H. Albertus de Grote

 
 
Albertus Magnus (ook Albertus de Grote of Albert von Lauingen genoemd) (Lauingen (Donau), Zwaben, ca. 1200 - Keulen, 15 november 1280) was een Duitse filosoof en theoloog, en is een heilige.
 
Albertus Magnus werd Doctor Universalis genoemd als erkenning voor zijn grote kennis op alle wetenschapsgebieden.
 
Albertus werd rond 1200 in Lauingen geboren als de oudste zoon van Markward von Lauingen, die mogelijk deel uitmaakte van de lagere dienstadel van Hohenstaufen.
Over zijn vroegste jeugd is niet veel bekend.
Hij ging naar de universiteit van Padua om de vrije kunsten te studeren.
Hij trad hier in 1223 in bij de Dominicaner Orde, na onder de indruk te zijn geweest van de preken van Jordanus van Saksen, de opvolger van de stichter van de orde (Dominicus Guzman).
In Padua en in Bologna vervolgde hij zijn theologiestudie en vanaf 1228 gaf hij in de kloosters te Regensburg, Freiburg, Straatsburg, Hildesheim en Keulen onderwijs in de theologie.
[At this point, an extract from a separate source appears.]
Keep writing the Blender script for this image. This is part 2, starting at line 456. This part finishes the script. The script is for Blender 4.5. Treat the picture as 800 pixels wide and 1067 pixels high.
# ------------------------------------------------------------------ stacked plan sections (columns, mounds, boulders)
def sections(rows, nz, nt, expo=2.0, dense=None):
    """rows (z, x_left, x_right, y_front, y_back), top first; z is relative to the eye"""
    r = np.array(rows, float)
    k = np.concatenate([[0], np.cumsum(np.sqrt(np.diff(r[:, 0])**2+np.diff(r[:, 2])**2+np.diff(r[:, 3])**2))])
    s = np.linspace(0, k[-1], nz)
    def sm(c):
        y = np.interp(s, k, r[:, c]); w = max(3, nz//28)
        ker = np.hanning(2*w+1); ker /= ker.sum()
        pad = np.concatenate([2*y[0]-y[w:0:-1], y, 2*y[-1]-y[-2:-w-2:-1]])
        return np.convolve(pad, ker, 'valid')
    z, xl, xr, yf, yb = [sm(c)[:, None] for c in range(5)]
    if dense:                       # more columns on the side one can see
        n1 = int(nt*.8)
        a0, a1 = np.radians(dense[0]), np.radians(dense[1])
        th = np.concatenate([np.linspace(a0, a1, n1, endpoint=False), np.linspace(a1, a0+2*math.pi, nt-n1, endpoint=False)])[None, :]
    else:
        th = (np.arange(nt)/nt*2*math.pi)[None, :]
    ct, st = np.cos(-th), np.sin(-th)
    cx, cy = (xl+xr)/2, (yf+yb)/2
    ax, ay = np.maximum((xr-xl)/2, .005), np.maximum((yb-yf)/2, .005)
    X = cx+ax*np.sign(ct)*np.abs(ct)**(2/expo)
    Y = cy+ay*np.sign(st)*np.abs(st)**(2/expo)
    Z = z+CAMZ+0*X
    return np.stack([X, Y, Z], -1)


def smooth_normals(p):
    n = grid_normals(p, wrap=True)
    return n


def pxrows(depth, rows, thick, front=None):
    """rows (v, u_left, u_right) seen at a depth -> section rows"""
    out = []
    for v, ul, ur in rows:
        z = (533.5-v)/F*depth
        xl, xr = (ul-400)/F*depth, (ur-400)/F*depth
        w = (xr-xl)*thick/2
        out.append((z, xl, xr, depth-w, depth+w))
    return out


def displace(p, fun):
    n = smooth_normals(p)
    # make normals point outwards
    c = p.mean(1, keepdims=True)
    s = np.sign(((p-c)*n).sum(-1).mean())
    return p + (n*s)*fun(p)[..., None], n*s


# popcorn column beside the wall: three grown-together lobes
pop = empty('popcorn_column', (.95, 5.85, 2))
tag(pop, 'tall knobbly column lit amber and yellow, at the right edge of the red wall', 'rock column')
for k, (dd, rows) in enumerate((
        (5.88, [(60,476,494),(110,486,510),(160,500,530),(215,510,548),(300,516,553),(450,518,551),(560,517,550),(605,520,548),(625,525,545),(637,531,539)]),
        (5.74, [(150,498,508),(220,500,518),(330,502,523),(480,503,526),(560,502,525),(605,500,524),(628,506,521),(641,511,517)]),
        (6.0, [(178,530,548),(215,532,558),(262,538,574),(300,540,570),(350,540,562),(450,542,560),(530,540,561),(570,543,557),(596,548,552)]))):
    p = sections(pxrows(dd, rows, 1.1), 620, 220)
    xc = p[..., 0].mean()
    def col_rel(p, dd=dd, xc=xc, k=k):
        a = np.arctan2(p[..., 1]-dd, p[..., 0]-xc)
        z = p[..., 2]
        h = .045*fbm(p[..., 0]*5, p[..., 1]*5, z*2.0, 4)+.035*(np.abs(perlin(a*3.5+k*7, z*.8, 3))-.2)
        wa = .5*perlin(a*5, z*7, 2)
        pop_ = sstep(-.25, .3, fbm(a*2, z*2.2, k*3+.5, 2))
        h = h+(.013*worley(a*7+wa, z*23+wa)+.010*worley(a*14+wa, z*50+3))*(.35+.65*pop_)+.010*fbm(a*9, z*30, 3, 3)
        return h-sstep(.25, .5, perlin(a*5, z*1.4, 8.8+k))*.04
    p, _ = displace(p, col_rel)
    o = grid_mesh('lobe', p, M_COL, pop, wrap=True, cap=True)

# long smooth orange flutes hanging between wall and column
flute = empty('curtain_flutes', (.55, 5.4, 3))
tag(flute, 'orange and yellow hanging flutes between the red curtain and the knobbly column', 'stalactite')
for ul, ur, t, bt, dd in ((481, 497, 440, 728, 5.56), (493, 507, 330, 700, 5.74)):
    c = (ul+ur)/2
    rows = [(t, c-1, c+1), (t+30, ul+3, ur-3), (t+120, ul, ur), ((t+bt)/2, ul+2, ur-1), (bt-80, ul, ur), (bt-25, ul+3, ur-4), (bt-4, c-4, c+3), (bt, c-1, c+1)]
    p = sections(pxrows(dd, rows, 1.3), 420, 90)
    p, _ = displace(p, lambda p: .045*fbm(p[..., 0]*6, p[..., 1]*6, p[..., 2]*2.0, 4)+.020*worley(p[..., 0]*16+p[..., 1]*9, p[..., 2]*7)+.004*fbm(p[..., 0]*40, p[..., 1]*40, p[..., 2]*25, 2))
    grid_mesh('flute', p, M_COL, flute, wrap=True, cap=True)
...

De communiteit van Keulen stuurde Albertus in 1243-1244 naar Parijs, waar hij kennismaakte met het gedachtegoed van Aristoteles en Averroës. In 1247 behaalde hij daar de graad van magister in de theologie en doceerde met veel succes.
Onder zijn gehoor was zijn medebroeder Thomas van Aquino, die Albertus in 1248 naar Keulen volgde, waar Albertus de leiding kreeg van het nieuwe Studium Generale van de dominicanen.
In Keulen doceerde hij vooral de filosofische en natuurwetenschappelijke werken van Aristoteles en gaf Keulen zo de reputatie van centrum van de wetenschap.
Tussen 1254 en 1257 was Albertus provinciaal van de Duitse provincie der dominicanen.
In deze tijd hield hij zich onder andere bezig met de verdediging van de dominicanen tegen de aanvallen van de Parijse Faculteit en de fouten in het werk van de Arabische filosoof Averroes.
Albertus was een vaardig bemiddelaar bij geschillen.
Er zijn twintig geschillen bekend waarin hij bemiddelde.
Drie conflicten tussen de stad Keulen en de aartsbisschop van Keulen regelde hij met succes.
Paus Alexander IV riep Albertus in 1256 naar Rome om bij een geschil op te treden, en benoemde hem in 1260 tot bisschop van Regensburg.
Dit ambt behaagde Albertus niet en nadat paus Urbanus VI aangetreden was, vroeg hij in 1262 om ontslag.
De paus verleende dit en gaf hem de opdracht Duitsland en Bohemen op te roepen tot het houden van een kruistocht (de Achtste Kruistocht). Tussen 1264 en 1267 leefde en doceerde Albertus in Würzburg en Straatsburg.
In 1270 keerde hij definitief terug naar Keulen in het klooster van de dominicanen, waar hij de laatste jaren van zijn leven vooral wijdde aan onderricht en studie.
In 1274 nam hij deel aan het Tweede concilie van Lyon.
Na de dood van zijn oud-leerling Thomas van Aquino op 12 maart 1274 verdedigde hij diens werk tegen critici.
Albertus overleed op 15 november 1280.
 
Zijn stoffelijke resten bevinden zich in de crypte van het Sankt Andreasklooster te Keulen.
In 1622 werd Albertus door Paus Gregorius XV zalig verklaard.
De heiligverklaring vond plaats op 16 december 1931 door Paus Pius XI.
Deze paus benoemde hem tegelijk tot kerkleraar en patroonheilige van de wetenschap.
 
Het is niet eenvoudig om een lijst van Albertus' werken te geven.
Al in de late Middeleeuwen verschenen er de nodige werken onder zijn naam die echter niet van zijn hand zijn.
De moderne edities van zijn werken gaat zo'n zeventig delen beslaan.